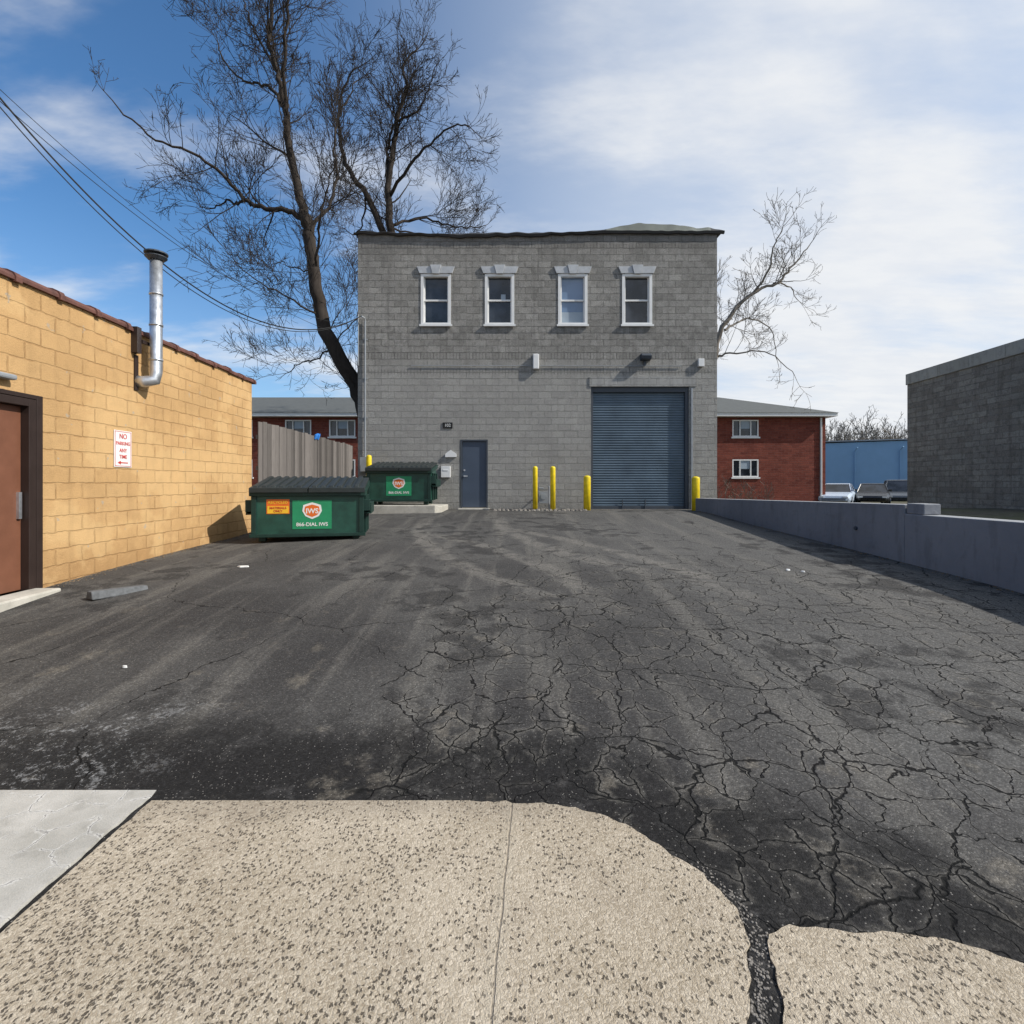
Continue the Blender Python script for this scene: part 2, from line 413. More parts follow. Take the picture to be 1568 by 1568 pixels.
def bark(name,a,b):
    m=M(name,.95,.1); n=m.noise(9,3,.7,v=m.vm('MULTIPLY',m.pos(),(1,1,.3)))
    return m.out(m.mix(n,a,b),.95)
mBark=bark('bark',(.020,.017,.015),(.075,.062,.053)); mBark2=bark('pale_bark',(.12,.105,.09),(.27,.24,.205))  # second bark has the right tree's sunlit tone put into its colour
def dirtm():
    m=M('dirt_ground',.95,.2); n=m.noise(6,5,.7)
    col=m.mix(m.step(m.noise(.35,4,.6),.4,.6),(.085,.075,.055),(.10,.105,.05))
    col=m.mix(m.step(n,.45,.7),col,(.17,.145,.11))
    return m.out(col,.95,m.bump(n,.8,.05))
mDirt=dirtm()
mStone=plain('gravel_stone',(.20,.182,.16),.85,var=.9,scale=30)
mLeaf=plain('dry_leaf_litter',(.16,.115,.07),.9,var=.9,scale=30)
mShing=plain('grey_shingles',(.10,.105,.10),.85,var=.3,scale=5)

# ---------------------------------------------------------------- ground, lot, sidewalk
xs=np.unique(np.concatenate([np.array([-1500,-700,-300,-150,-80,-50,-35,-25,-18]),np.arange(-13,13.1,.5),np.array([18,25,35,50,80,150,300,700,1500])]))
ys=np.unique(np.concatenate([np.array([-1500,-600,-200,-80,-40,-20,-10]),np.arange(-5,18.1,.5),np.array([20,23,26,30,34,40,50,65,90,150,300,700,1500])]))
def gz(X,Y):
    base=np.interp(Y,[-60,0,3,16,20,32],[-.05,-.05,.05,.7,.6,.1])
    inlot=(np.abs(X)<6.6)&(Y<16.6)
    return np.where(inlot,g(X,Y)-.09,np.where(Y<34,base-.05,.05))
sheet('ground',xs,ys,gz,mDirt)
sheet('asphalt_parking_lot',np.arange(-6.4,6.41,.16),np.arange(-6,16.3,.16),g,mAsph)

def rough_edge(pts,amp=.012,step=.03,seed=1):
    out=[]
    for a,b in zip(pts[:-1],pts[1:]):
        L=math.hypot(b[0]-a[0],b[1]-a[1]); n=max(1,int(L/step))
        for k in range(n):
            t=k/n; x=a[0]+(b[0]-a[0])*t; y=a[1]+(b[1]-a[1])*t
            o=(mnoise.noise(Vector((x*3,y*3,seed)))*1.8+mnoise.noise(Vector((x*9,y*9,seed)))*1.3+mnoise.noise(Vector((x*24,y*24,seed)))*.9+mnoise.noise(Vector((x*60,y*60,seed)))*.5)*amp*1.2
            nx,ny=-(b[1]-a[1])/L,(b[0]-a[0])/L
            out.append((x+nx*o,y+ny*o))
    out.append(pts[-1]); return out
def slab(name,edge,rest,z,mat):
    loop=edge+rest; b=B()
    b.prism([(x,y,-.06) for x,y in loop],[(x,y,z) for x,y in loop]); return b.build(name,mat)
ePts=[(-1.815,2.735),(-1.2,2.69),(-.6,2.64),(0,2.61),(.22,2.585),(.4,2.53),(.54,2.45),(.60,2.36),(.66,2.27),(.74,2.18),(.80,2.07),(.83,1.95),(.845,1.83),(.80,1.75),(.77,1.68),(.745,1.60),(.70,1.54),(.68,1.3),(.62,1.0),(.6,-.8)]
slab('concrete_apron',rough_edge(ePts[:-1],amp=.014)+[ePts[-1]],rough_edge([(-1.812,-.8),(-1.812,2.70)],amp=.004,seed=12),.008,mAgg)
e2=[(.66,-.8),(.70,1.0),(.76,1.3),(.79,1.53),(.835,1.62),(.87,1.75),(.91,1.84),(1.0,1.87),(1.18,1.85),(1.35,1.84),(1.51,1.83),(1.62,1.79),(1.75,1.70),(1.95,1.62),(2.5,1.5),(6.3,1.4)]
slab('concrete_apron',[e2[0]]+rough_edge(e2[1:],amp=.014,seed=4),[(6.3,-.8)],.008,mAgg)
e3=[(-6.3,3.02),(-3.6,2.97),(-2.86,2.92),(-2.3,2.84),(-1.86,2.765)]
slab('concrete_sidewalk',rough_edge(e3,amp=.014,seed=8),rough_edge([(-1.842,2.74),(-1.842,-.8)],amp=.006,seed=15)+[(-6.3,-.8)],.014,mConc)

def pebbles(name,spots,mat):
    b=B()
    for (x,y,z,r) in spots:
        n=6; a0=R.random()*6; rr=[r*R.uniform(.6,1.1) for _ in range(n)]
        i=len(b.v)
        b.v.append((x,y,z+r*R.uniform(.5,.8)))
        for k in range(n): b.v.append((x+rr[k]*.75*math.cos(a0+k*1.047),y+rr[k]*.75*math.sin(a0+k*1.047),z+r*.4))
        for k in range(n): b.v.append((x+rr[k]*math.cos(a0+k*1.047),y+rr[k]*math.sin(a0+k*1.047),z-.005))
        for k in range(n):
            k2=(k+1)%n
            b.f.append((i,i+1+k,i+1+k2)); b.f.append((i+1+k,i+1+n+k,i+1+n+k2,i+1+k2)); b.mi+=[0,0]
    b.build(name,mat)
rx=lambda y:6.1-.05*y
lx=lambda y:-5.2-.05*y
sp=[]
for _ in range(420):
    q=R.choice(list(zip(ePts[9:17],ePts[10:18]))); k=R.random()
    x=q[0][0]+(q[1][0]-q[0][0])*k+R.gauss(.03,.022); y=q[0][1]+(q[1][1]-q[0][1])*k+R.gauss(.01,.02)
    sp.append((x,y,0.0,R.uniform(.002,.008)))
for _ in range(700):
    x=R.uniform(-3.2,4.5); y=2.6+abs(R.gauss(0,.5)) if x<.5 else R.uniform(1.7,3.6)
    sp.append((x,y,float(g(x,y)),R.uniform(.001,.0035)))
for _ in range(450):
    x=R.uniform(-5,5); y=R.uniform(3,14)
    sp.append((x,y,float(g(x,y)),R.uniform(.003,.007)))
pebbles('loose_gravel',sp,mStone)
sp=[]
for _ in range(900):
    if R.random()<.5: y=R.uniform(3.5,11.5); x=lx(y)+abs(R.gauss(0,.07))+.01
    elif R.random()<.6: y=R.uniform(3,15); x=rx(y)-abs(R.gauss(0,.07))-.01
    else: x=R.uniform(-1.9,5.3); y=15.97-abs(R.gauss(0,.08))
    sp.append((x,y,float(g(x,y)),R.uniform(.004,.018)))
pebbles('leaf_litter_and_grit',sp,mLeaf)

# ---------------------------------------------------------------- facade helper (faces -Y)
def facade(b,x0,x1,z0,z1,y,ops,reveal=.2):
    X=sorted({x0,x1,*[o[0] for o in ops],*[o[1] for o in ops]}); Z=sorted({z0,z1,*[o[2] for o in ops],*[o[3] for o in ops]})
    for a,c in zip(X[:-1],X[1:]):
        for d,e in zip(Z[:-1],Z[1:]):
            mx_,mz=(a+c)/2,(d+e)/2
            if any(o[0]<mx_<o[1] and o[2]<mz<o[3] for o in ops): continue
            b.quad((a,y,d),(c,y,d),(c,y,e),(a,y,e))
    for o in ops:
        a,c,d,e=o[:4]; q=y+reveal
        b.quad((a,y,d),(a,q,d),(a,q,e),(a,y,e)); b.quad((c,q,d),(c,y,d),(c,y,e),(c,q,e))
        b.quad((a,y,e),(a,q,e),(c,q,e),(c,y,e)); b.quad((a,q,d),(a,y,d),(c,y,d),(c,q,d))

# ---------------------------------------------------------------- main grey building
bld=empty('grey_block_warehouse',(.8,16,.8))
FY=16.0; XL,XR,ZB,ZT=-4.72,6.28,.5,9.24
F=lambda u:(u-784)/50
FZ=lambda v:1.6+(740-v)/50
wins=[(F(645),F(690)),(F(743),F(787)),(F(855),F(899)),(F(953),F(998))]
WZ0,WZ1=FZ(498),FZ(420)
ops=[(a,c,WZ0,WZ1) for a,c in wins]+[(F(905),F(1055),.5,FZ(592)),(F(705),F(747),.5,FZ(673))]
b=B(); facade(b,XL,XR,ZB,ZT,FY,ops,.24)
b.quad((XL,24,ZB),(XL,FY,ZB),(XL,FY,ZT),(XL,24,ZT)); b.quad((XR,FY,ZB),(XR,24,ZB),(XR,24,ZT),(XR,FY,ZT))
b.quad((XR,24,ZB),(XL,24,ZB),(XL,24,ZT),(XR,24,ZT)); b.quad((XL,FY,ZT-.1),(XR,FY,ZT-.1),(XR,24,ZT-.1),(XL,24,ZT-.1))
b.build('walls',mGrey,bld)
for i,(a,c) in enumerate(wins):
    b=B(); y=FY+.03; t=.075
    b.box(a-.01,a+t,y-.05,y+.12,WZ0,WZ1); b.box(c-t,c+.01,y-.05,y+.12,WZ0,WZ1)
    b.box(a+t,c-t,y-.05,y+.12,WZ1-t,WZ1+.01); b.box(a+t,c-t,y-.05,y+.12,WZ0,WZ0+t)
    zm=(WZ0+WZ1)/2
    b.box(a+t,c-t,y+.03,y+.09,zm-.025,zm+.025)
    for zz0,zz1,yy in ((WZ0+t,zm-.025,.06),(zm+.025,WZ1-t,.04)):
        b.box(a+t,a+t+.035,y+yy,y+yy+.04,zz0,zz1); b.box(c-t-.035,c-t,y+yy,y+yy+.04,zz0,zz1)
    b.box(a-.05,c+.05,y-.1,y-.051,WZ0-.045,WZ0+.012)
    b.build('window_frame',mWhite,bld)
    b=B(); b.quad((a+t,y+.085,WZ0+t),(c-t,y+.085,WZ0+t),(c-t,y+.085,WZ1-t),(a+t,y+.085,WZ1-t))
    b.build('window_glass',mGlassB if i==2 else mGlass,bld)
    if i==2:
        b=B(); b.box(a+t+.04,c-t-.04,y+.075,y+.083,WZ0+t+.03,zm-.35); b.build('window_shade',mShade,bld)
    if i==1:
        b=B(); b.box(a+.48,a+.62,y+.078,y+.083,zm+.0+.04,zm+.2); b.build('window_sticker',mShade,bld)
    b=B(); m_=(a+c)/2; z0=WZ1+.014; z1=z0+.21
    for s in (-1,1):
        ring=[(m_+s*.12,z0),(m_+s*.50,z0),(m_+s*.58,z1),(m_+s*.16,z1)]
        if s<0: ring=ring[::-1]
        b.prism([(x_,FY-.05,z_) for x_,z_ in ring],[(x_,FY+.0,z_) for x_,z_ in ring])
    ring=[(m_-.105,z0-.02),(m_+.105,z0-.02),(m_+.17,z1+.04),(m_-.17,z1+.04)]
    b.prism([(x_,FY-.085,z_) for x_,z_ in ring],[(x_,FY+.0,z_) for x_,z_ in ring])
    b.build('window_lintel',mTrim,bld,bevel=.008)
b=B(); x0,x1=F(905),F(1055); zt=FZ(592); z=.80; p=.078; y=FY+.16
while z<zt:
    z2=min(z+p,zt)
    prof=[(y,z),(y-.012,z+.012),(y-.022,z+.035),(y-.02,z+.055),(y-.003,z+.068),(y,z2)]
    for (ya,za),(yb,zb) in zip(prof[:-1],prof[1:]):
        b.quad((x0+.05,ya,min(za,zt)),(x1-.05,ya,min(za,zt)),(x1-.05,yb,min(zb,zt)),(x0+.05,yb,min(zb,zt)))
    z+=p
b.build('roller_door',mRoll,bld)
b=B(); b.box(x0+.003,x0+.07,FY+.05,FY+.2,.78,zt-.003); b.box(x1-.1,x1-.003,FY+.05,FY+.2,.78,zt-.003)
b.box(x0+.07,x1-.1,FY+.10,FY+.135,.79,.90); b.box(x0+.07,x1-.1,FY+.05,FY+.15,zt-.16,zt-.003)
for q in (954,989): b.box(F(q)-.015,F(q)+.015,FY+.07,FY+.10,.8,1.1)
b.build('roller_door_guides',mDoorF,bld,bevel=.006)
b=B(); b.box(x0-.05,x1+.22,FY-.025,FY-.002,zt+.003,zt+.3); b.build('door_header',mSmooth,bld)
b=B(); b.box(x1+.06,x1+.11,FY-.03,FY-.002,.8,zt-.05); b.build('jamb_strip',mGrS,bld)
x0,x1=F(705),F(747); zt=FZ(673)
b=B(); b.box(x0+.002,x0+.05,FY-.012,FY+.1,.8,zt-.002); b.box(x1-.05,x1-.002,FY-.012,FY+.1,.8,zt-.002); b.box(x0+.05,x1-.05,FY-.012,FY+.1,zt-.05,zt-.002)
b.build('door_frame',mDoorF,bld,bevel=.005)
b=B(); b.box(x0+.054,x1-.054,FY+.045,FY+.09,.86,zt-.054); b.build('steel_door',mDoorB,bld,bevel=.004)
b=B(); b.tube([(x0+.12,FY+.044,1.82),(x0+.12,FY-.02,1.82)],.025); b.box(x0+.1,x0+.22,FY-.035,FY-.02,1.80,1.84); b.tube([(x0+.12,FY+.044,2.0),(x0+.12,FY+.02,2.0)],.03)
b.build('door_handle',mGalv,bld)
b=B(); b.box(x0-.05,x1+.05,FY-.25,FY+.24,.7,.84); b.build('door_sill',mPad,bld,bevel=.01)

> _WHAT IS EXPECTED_
Leave out the pictures. Transcribe only the lines above, from the first through the one that contains "mShing=plain('grey_shingles',(.10,.105,.10),.85,var=.3,scale=5)".

> _ANSWER TO THE TASK_
Continue the Blender Python script for this scene: part 2, from line 413. More parts follow. Take the picture to be 1568 by 1568 pixels.
def bark(name,a,b):
    m=M(name,.95,.1); n=m.noise(9,3,.7,v=m.vm('MULTIPLY',m.pos(),(1,1,.3)))
    return m.out(m.mix(n,a,b),.95)
mBark=bark('bark',(.020,.017,.015),(.075,.062,.053)); mBark2=bark('pale_bark',(.12,.105,.09),(.27,.24,.205))  # second bark has the right tree's sunlit tone put into its colour
def dirtm():
    m=M('dirt_ground',.95,.2); n=m.noise(6,5,.7)
    col=m.mix(m.step(m.noise(.35,4,.6),.4,.6),(.085,.075,.055),(.10,.105,.05))
    col=m.mix(m.step(n,.45,.7),col,(.17,.145,.11))
    return m.out(col,.95,m.bump(n,.8,.05))
mDirt=dirtm()
mStone=plain('gravel_stone',(.20,.182,.16),.85,var=.9,scale=30)
mLeaf=plain('dry_leaf_litter',(.16,.115,.07),.9,var=.9,scale=30)
mShing=plain('grey_shingles',(.10,.105,.10),.85,var=.3,scale=5)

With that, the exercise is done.